Consider functions \(f,g:\mathbb{Z}\rightarrow \mathbb{R}\), \(f\left(x\right)=ax+m\), \(g\left(x\right)=bx+n\) where \(a,b,m\), and \(n\) are real constants. Let \(A\) and \(B\) ranges of \(f\) and \(g\) respectively. Therefore, which of the following statement are correct:

  • Let \(A\ =\ B\), therebefore, \(a=b\) and \(m=n\);
  • Let \(A=\mathbb{Z}\), so \(a=\ 1\);
  • Let \(a,b,m,n\in Z\), with \(a=b\) and \(m\ =\ n\), so \(A\ =\ B\);

I.

\begin{equation} f:\mathbb{Z}\rightarrow \mathbb{R}:f\left(x\right)=ax+m \end{equation}

\begin{equation} g:\mathbb{Z}\rightarrow \mathbb{R}:g\left(x\right)=bx+n \end{equation}

Consider

\begin{equation} f\left(x\right)=3x+1 \end{equation}

\begin{equation} g\left(x\right)=3x+4 \end{equation}

Evaluation \(-2\ \le\ \ x\ \le2\). Hence, we will obtain the ranges for $f\left(x\right)=3x+1$

\begin{equation} A: \left \lbrace -5,-2,1,4,7 \right \rbrace \end{equation}

And for $g\left(x\right)=3x+4$

\begin{equation} B∶ \left \lbrace -2,1,4,7,10 \right \rbrace \end{equation}

It’s easy to see that $A\ \neq B$, so is False.

II.

$f:\mathbb{Z} \rightarrow \mathbb{R}$. $y=f\left(x\right)=ax+m$ and $a\neq1\ \land a\ \in \mathbb{Z}$. We should get the following range

\begin{equation} A: \left \lbrace \ldots,m-2a,m-a,m,a+m,2a+m,\ldots \right \rbrace \end{equation}

So, there not all the integers’ values.

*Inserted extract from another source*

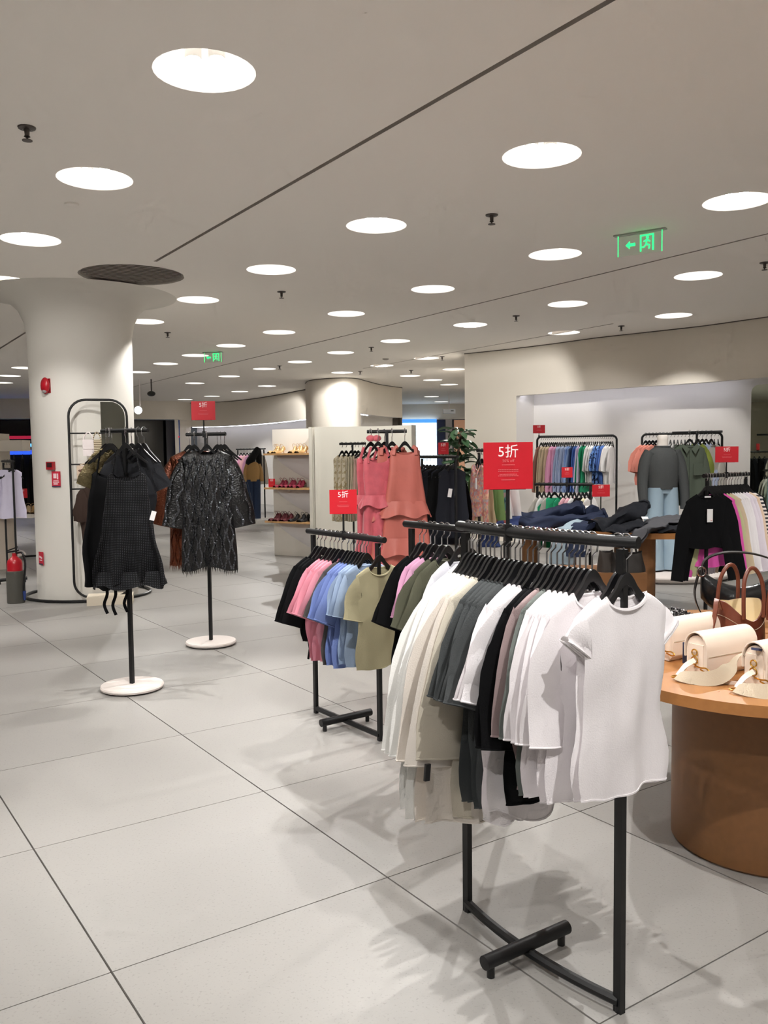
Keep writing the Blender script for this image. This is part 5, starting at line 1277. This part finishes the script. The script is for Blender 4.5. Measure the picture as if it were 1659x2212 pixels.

If $a\ \geq2$, so $y\ -\ x\ =\ a\geq2\ \rightarrow\ y\ \geq x\ +\ 2$. Hence, this statement is True.

III.

$\mathbb{Z} \rightarrow \mathbb{R}$. $f(x) = ax+m$.
$A: \left \lbrace \ldots,m-2a,m-a,m,a+m,2a+m,\ldots \right \rbrace$
$g: \mathbb{Z} \rightarrow \mathbb{R}$. $g(x) = ax-m$
$B: \left \lbrace \ldots,-m-2a,-m-a,-m,a-m,2a-m,\ldots \right \rbrace$

Hence, $A \ne B$. This statement is False.